Rachel Bennett is the director of the Wyoming Coalition for the Homeless.

She says operation change is a step in the right direction.

"I think having a presence of safety, an image of a safe community is always better."

The police department says the program doesn't target the homeless.

"It's not illegal to be homeless. It's not illegal to be out hanging out in the depot or anything like that. What is illegal is to be publicly intoxicated, to have an open container, public urination. Those kind of nuisance offenses are the ones we're really targeting with this."

And Bennett agrees.

"I would just hope that it’s all in fairness.”

She says if someone isn’t following the law, police should hold them accountable as a part of operation change.

Cheyenne PD says officers are regularly interacting with businesses downtown.

For managers at the Crooked Cup and Sanford's say they are thankful for the work the officers are doing.

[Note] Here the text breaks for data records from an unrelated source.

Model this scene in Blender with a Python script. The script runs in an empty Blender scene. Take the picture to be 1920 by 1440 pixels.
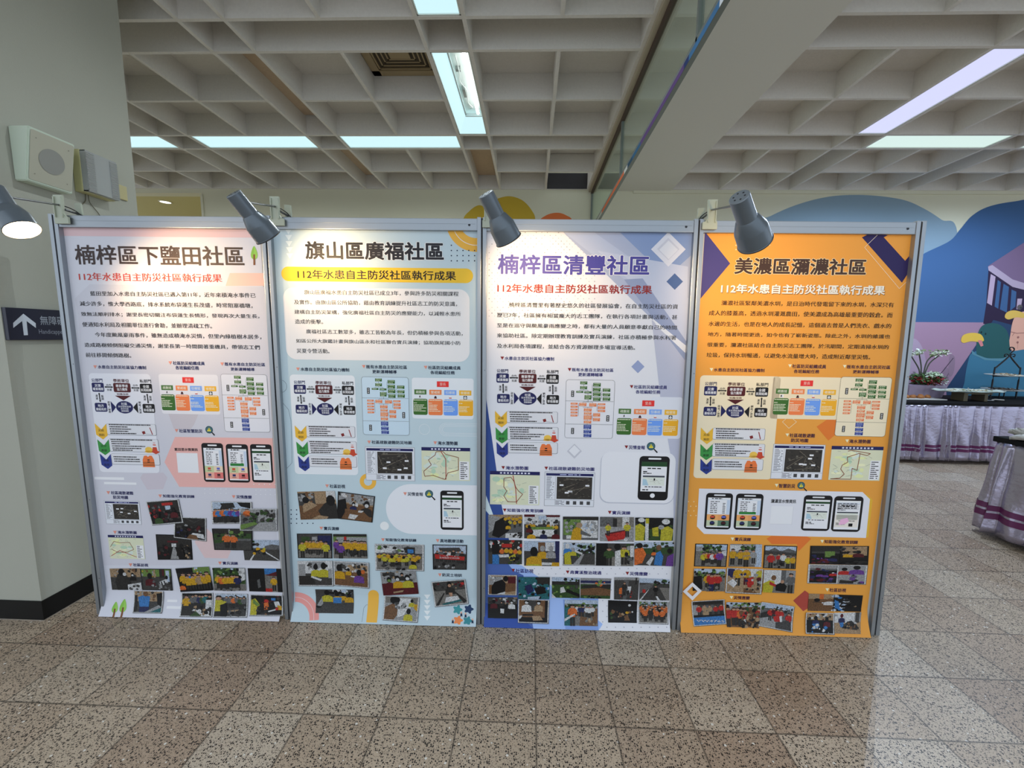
import bpy, bmesh, math, random
from mathutils import Vector, Matrix
sc = bpy.context.scene
COL = sc.collection
rnd = random.Random(7)

# ---------------------------------------------------------------- camera, world, exposure
EYE = Vector((0, 0, 1.46))
CR = Vector((0.99938315, 0.0323535, 0.01365932))
CU = Vector((-0.01762705, 0.12571641, 0.99190961))
CF = Vector((-0.03037455, 0.99153852, -0.12620916))
FPX, CX, CY = 780.02, 970.68, 730.69          # focal length and principal point for a 1920 x 1440 frame
cam_d = bpy.data.cameras.new('camera')
cam = bpy.data.objects.new('camera', cam_d)
COL.objects.link(cam)
cam_d.sensor_width = 36.0
cam_d.lens = FPX / 1920 * 36.0
cam_d.shift_x = (960 - CX) / 1920
cam_d.shift_y = (CY - 720) / 1920
cam_d.clip_start = 0.02
m = Matrix((CR, CU, -CF)).transposed().to_4x4()
m.translation = EYE
cam.matrix_world = m
sc.camera = cam
sc.view_settings.view_transform = 'Standard'
sc.view_settings.look = 'None'
sc.view_settings.gamma = 1.0
sc.view_settings.exposure = 0.0
sc.view_settings.use_curve_mapping = False

WORLD_GAIN = 1.32
w = bpy.data.worlds.new('hall_daylight')
sc.world = w
w.use_nodes = True
wn = w.node_tree.nodes
wl = w.node_tree.links
bg = wn['Background']
tc = wn.new('ShaderNodeTexCoord')
sep = wn.new('ShaderNodeSeparateXYZ')
ramp = wn.new('ShaderNodeValToRGB')
wl.new(tc.outputs['Generated'], sep.inputs[0])
mr = wn.new('ShaderNodeMapRange')
mr.inputs['From Min'].default_value = -1
mr.inputs['From Max'].default_value = 1
wl.new(sep.outputs['X'], mr.inputs['Value'])
wl.new(mr.outputs[0], ramp.inputs[0])
ramp.color_ramp.elements[0].color = (0.80, 0.88, 0.97, 1)
ramp.color_ramp.elements[1].color = (0.74, 0.86, 1.0, 1)
wl.new(ramp.outputs[0], bg.inputs['Color'])
bg.inputs['Strength'].default_value = WORLD_GAIN

# ---------------------------------------------------------------- projection helpers (picture point -> point on a real surface)
def ray(px, py):
    return CR * ((px - CX) / FPX) + CU * ((CY - py) / FPX) + CF
def on_z(px, py, z):
    d = ray(px, py); return EYE + d * ((z - EYE.z) / d.z)
def on_y(px, py, y):
    d = ray(px, py); return EYE + d * (y / d.y)
def on_x(px, py, x):
    d = ray(px, py); return EYE + d * (x / d.x)

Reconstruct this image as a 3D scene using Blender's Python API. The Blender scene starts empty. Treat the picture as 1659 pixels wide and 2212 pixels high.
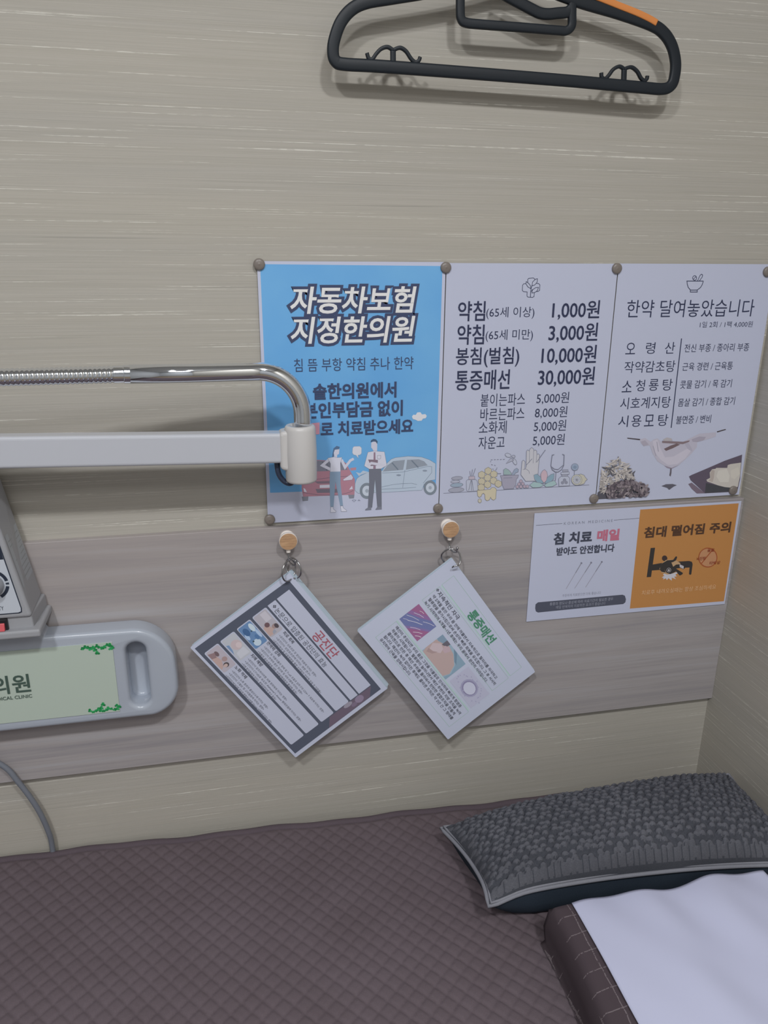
import bpy, bmesh, math, random
from mathutils import Vector, Matrix
import numpy as np

# ------------------------------------------------------------------ camera, lights, exposure
SC = bpy.context.scene
COL = SC.collection
FLOOR_Z, CEIL_Z = -1.09, 1.28
WALL_X = 0.609            # the right-hand wall; the long wall is the plane y = 0

def euler_cam(p, y, r):
    return Matrix.Rotation(y, 3, 'Z') @ Matrix.Rotation(p, 3, 'X') @ Matrix.Rotation(r, 3, 'Y')
cam_d = bpy.data.cameras.new('camera')
cam = bpy.data.objects.new('camera', cam_d); COL.objects.link(cam)
Rc = euler_cam(math.radians(-18.49486), math.radians(-12.14325), math.radians(-0.42617))
M = Matrix((Rc.col[0], Rc.col[2], -Rc.col[1])).transposed().to_4x4()
M.translation = (-0.07742, -0.88767, 0.25502)
cam.matrix_world = M
cam_d.sensor_fit = 'HORIZONTAL'; cam_d.sensor_width = 36.0
cam_d.lens = 1681.36 * 36.0 / 1659.0
cam_d.clip_start = 0.01
SC.camera = cam

def area(name, loc, size, power, color, sy=None):
    l = bpy.data.lights.new(name, 'AREA'); l.energy = power; l.color = color
    l.shape = 'RECTANGLE'; l.size = size; l.size_y = sy or size
    o = bpy.data.objects.new(name, l); COL.objects.link(o); o.location = loc
    return o
area('ceiling_lamp_or_fill', (-0.55, -1.40, CEIL_Z - 0.012), 0.13, 17.0, (0.975, 0.985, 1.0), 0.13)
area('ceiling_lamp_or_fill', (0.20, -1.38, CEIL_Z - 0.012), 0.13, 14.5, (0.975, 0.985, 1.0), 0.13)
area('ceiling_lamp_or_fill', (-0.30, -2.10, CEIL_Z - 0.012), 1.2, 12.0, (0.975, 0.985, 1.0), 0.5)  # added fill, no lamp of the room; lifts the overall light level
W = bpy.data.worlds.new('world'); SC.world = W; W.use_nodes = True
W.node_tree.nodes['Background'].inputs[0].default_value = (0.8, 0.84, 0.9, 1)
W.node_tree.nodes['Background'].inputs[1].default_value = 0.05
vs = SC.view_settings
SC.display_settings.display_device = 'sRGB'
vs.view_transform = 'Standard'; vs.look = 'None'; vs.gamma = 1.0; vs.use_curve_mapping = False
vs.exposure = -0.25

# ------------------------------------------------------------------ materials
LIT = 0.62                # share of white that a vertical sheet on this wall returns to the eye
def s2l(c):
    return c / 12.92 if c <= 0.04045 else ((c + 0.055) / 1.055) ** 2.4
def rgb(h, lit=1.0):
    return tuple(min(0.92, s2l(int(h[i:i + 2], 16) / 255) / lit) for i in (0, 2, 4)) + (1.0,)
MATS = {}
def mat(name, color, rough=0.5, metal=0.0, spec=0.5, coat=0.0):
    if name in MATS: return MATS[name]
    m = bpy.data.materials.new(name); m.use_nodes = True
    b = m.node_tree.nodes['Principled BSDF']
    b.inputs['Base Color'].default_value = color if len(color) == 4 else (*color, 1)
    b.inputs['Roughness'].default_value = rough
    b.inputs['Metallic'].default_value = metal
    b.inputs['Specular IOR Level'].default_value = spec
    b.inputs['Coat Weight'].default_value = coat
    MATS[name] = m
    return m
def muted(h, k=.40):
    # greys the picture inks towards a cool tone of like lightness
    c = [int(h[i:i + 2], 16) for i in (0, 2, 4)]; L = .3 * c[0] + .59 * c[1] + .11 * c[2]
    return ''.join('%02x' % max(0, min(255, round(v + k * (L * t - v)))) for v, t in zip(c, (.985, .995, 1.06)))
def ink(h):
    return mat('print_' + h, rgb(h, LIT), 0.42, 0.0, 0.35)
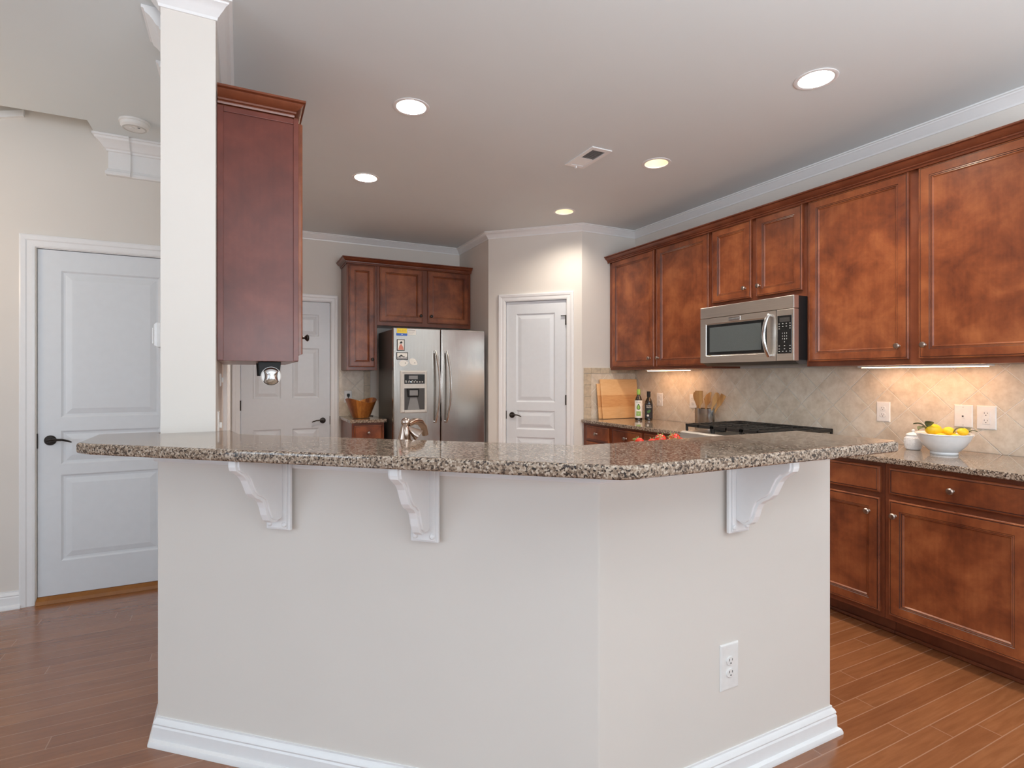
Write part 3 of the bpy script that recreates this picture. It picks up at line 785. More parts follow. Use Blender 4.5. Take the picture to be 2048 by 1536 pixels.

“we’ve been in situations before where people walking by, transients, or people from the bar that were drunk or whatever, have put our employees in uncomfortable situations. And a lot of times we work alone, so it’s nice knowing that there is going to be more support.” explained Natalie Allen, the general manager of the Crooked Cup.

“they’re always doing a great job especially when we do Friday nights on the plaza, you always see them out there, making sure that everybody, you can have fun, but we want to make sure that you're not too intoxicated and you make it home safe." Said Jesse Perkins, the bar manager at Sanford's.

Perkins also said that because they have young women working at the restaurant it's nice knowing that police are out patrolling when they leave work.